> **Task**: Pictures stay out of the copy; restate everything else in the material exactly.

> **Dataset section**:
-*-
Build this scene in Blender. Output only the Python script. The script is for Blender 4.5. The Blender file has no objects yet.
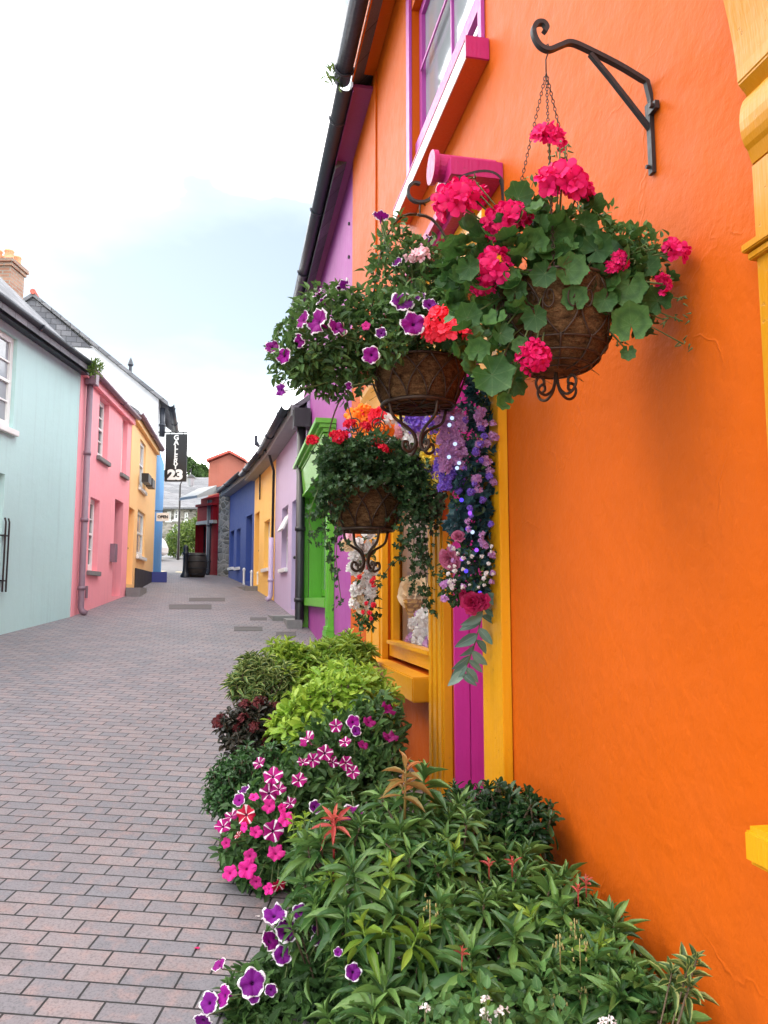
import bpy, bmesh, math, random
import numpy as np
from mathutils import Vector, Matrix
rng = np.random.default_rng(7)
random.seed(7)
scene = bpy.context.scene
COL = scene.collection
PI = math.pi

# ------------------------------------------------------------------ camera
F = 769.0
PSI = math.atan(152 / F)            # the shop wall runs along +Y, the camera looks 11 degrees to its right
THE = math.atan(85 / F)             # pitched slightly up
CAM = np.array((0.0, 0.0, 1.55))
RT = np.array((math.cos(PSI), -math.sin(PSI), 0))
FW = np.array((math.sin(PSI) * math.cos(THE), math.cos(PSI) * math.cos(THE), math.sin(THE)))
UP = np.cross(RT, FW)
GA, GB = 0.0858, -0.04              # the lane climbs away from us and falls a little to the right
def ray(px, py): return RT * ((px - 384) / F) + UP * ((512 - py) / F) + FW
def D(px, py, d): return CAM + ray(px, py) * d
def depth_of(p): return float(np.dot(np.asarray(p) - CAM, FW))
def sat(v, lo, hi):
    if v > hi: return hi + 6 * math.tanh((v - hi) / 6)
    if v < lo: return lo + 6 * math.tanh((v - lo) / 6)
    return v
def gz(x, y):
    al = x * math.sin(PSI) + y * math.cos(PSI); r = x * math.cos(PSI) - y * math.sin(PSI)
    return GA * sat(al, -12, 44) + GB * sat(r, -14, 10)
def G(px, py, dz=0.0):              # photo pixel -> point on the ground
    d = ray(px, py)
    gx = GA * math.sin(PSI) + GB * math.cos(PSI); gy = GA * math.cos(PSI) - GB * math.sin(PSI)
    t = (dz - CAM[2]) / (d[2] - gx * d[0] - gy * d[1])
    return CAM + d * t
def PY(px, py, Y):                  # photo pixel -> point in the vertical plane y = Y
    d = ray(px, py); return CAM + d * (Y / d[1])
WX = 930 * math.cos(PSI) / F        # x of the shop wall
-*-
> **Reply**:
Build this scene in Blender. Output only the Python script. The script is for Blender 4.5. The Blender file has no objects yet.
import bpy, bmesh, math, random
import numpy as np
from mathutils import Vector, Matrix
rng = np.random.default_rng(7)
random.seed(7)
scene = bpy.context.scene
COL = scene.collection
PI = math.pi

# ------------------------------------------------------------------ camera
F = 769.0
PSI = math.atan(152 / F)            # the shop wall runs along +Y, the camera looks 11 degrees to its right
THE = math.atan(85 / F)             # pitched slightly up
CAM = np.array((0.0, 0.0, 1.55))
RT = np.array((math.cos(PSI), -math.sin(PSI), 0))
FW = np.array((math.sin(PSI) * math.cos(THE), math.cos(PSI) * math.cos(THE), math.sin(THE)))
UP = np.cross(RT, FW)
GA, GB = 0.0858, -0.04              # the lane climbs away from us and falls a little to the right
def ray(px, py): return RT * ((px - 384) / F) + UP * ((512 - py) / F) + FW
def D(px, py, d): return CAM + ray(px, py) * d
def depth_of(p): return float(np.dot(np.asarray(p) - CAM, FW))
def sat(v, lo, hi):
    if v > hi: return hi + 6 * math.tanh((v - hi) / 6)
    if v < lo: return lo + 6 * math.tanh((v - lo) / 6)
    return v
def gz(x, y):
    al = x * math.sin(PSI) + y * math.cos(PSI); r = x * math.cos(PSI) - y * math.sin(PSI)
    return GA * sat(al, -12, 44) + GB * sat(r, -14, 10)
def G(px, py, dz=0.0):              # photo pixel -> point on the ground
    d = ray(px, py)
    gx = GA * math.sin(PSI) + GB * math.cos(PSI); gy = GA * math.cos(PSI) - GB * math.sin(PSI)
    t = (dz - CAM[2]) / (d[2] - gx * d[0] - gy * d[1])
    return CAM + d * t
def PY(px, py, Y):                  # photo pixel -> point in the vertical plane y = Y
    d = ray(px, py); return CAM + d * (Y / d[1])
WX = 930 * math.cos(PSI) / F        # x of the shop wall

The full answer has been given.